> Given problem
Return the lines that follow, exactly as they appear, from the first through the one containing "TS=math.tan(R(18))"; no pictures are to be included.

> Given material
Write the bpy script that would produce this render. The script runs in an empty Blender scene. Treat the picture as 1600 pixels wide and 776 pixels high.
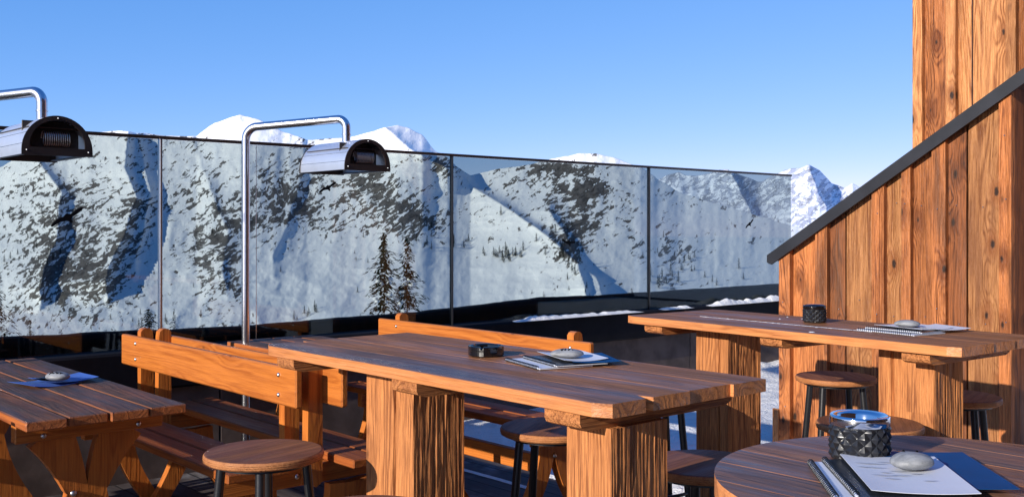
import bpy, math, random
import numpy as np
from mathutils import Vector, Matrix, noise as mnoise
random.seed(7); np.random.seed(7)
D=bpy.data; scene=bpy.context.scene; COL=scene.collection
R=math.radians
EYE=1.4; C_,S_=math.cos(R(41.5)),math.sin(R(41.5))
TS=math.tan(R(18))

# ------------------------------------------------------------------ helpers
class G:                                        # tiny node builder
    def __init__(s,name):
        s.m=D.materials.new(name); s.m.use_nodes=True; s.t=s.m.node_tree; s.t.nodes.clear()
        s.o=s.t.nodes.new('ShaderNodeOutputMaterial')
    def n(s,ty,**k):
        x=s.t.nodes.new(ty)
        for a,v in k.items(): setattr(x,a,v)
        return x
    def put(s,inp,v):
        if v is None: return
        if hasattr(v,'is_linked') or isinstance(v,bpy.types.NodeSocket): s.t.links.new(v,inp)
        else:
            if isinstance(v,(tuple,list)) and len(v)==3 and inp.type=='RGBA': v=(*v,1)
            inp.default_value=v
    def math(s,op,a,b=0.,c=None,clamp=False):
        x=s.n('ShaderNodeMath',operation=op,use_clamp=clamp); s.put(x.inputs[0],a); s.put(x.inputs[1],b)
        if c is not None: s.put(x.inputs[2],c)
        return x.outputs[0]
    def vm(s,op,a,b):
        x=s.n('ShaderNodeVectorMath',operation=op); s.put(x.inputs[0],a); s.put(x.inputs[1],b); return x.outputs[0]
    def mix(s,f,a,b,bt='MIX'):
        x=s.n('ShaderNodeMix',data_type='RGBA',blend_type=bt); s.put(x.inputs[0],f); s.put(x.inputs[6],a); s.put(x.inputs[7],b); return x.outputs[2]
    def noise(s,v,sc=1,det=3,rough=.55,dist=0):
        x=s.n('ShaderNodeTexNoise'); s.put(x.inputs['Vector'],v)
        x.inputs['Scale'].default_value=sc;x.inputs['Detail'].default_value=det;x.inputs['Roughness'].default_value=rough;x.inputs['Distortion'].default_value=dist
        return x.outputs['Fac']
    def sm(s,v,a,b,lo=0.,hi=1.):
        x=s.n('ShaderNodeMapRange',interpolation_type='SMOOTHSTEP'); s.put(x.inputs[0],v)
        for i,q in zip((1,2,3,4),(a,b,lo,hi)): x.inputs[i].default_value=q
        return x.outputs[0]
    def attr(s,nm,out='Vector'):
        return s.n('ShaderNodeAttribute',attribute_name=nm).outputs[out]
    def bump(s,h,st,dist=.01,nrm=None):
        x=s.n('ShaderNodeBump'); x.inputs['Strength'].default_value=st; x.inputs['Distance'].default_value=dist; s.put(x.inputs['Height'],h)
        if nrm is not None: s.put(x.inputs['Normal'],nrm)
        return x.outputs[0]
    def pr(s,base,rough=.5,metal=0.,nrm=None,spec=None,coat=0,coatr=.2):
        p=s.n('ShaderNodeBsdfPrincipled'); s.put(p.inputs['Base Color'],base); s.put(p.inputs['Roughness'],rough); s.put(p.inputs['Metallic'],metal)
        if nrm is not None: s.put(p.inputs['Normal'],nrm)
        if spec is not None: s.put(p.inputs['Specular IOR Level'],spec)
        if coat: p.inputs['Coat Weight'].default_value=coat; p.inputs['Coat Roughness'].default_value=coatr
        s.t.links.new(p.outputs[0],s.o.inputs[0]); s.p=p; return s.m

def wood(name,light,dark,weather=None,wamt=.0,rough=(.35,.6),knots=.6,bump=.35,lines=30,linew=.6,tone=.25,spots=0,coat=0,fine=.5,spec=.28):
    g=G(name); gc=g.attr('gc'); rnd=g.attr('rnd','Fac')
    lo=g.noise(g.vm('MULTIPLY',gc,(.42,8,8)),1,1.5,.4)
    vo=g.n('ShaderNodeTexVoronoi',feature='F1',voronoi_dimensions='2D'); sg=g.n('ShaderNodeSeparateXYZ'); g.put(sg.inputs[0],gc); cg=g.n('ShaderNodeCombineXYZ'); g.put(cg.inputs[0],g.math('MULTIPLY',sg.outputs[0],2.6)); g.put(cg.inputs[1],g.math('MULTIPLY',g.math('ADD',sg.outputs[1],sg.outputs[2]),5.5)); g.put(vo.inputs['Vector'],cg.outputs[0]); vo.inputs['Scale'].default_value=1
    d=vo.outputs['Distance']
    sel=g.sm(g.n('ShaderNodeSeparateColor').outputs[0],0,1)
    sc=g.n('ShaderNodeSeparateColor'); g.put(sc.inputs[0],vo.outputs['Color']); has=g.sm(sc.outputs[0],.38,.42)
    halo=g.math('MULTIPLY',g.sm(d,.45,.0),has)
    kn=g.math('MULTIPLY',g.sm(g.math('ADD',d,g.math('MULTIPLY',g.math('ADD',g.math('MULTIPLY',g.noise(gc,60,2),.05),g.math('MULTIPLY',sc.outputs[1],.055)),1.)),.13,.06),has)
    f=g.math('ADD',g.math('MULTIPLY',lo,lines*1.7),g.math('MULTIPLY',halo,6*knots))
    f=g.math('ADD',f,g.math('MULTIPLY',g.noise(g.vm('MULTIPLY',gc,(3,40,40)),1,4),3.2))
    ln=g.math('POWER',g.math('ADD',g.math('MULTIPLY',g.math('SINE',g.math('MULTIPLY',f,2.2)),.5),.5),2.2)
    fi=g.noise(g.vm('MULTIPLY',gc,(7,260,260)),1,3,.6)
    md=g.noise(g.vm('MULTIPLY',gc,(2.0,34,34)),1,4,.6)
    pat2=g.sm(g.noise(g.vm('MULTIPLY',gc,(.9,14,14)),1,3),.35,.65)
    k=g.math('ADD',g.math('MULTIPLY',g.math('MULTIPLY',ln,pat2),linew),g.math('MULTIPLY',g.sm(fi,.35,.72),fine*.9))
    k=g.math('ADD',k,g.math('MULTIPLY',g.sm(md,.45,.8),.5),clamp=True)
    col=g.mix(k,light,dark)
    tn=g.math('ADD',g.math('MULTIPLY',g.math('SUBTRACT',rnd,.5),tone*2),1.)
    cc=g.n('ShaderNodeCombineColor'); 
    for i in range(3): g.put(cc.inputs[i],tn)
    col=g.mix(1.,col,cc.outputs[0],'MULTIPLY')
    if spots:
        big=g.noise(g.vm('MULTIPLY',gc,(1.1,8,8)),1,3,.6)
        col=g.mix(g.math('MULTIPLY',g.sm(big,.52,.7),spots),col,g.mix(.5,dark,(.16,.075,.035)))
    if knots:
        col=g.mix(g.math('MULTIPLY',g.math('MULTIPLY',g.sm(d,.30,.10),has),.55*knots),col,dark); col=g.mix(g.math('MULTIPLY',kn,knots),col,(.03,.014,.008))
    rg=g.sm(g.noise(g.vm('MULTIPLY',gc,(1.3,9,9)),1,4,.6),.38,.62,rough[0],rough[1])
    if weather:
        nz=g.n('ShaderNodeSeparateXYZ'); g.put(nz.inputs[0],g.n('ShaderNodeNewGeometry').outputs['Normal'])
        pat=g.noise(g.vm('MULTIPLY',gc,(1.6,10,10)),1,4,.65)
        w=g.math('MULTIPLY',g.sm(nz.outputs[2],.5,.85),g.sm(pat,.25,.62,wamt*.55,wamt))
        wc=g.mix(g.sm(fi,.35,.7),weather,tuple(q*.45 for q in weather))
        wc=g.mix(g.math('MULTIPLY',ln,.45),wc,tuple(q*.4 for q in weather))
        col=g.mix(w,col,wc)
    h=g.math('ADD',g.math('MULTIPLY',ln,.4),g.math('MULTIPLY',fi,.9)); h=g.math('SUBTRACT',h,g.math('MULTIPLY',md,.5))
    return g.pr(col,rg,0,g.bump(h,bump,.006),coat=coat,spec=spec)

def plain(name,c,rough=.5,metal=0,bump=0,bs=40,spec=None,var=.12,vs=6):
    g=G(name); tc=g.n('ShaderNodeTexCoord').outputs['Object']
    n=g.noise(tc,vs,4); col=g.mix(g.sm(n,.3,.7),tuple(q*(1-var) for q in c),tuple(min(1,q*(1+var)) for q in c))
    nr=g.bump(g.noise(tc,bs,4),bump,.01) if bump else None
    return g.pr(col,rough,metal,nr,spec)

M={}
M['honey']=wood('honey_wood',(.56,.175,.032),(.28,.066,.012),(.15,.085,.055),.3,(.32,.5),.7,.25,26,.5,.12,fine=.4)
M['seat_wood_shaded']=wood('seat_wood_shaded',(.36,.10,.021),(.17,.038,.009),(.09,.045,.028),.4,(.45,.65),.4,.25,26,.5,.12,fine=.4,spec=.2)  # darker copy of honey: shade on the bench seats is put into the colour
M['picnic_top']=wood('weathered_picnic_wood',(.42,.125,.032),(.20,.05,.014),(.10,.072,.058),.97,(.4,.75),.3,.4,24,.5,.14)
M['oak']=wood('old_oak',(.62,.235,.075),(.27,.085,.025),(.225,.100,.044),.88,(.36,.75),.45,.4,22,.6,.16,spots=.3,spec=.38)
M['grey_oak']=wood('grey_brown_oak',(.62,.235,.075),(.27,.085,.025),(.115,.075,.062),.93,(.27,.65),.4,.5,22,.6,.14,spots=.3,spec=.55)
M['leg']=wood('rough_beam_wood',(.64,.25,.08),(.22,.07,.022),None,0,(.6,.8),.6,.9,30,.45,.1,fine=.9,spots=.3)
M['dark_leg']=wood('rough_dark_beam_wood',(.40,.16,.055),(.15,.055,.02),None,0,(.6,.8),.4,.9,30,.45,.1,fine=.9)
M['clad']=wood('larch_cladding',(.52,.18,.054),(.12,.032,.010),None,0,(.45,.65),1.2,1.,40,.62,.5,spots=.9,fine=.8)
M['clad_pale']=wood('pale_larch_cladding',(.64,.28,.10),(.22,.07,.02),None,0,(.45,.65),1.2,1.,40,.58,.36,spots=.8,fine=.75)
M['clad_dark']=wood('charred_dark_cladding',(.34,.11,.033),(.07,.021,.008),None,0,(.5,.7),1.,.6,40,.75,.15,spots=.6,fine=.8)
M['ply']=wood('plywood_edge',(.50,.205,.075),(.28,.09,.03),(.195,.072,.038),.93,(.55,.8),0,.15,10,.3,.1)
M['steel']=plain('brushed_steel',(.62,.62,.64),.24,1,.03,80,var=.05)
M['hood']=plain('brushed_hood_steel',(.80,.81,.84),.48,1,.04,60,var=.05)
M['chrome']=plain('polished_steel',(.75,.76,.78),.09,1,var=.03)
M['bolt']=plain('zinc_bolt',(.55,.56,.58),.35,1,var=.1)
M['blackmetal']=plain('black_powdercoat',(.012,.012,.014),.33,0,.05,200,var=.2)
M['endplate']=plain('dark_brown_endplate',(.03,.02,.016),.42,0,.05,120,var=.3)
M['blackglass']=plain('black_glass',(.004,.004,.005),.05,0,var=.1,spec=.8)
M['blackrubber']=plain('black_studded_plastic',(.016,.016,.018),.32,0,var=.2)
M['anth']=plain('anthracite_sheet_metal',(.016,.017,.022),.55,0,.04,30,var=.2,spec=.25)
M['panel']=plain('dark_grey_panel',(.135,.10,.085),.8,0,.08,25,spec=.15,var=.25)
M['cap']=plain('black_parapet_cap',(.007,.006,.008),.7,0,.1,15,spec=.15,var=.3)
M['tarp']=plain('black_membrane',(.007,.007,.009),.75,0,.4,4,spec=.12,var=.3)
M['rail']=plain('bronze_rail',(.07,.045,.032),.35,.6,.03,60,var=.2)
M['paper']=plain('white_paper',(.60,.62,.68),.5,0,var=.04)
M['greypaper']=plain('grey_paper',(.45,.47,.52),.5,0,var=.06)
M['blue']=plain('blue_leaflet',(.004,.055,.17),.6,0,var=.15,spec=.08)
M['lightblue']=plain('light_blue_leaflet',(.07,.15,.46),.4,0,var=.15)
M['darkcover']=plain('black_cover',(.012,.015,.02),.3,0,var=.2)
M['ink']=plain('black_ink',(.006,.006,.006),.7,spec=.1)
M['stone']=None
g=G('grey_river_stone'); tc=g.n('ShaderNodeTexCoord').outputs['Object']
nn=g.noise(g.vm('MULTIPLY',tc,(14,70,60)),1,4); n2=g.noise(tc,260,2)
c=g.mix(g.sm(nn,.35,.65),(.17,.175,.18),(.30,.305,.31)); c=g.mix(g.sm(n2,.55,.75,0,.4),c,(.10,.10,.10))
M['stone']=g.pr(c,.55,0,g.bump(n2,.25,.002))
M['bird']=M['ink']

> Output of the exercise
Write the bpy script that would produce this render. The script runs in an empty Blender scene. Treat the picture as 1600 pixels wide and 776 pixels high.
import bpy, math, random
import numpy as np
from mathutils import Vector, Matrix, noise as mnoise
random.seed(7); np.random.seed(7)
D=bpy.data; scene=bpy.context.scene; COL=scene.collection
R=math.radians
EYE=1.4; C_,S_=math.cos(R(41.5)),math.sin(R(41.5))
TS=math.tan(R(18))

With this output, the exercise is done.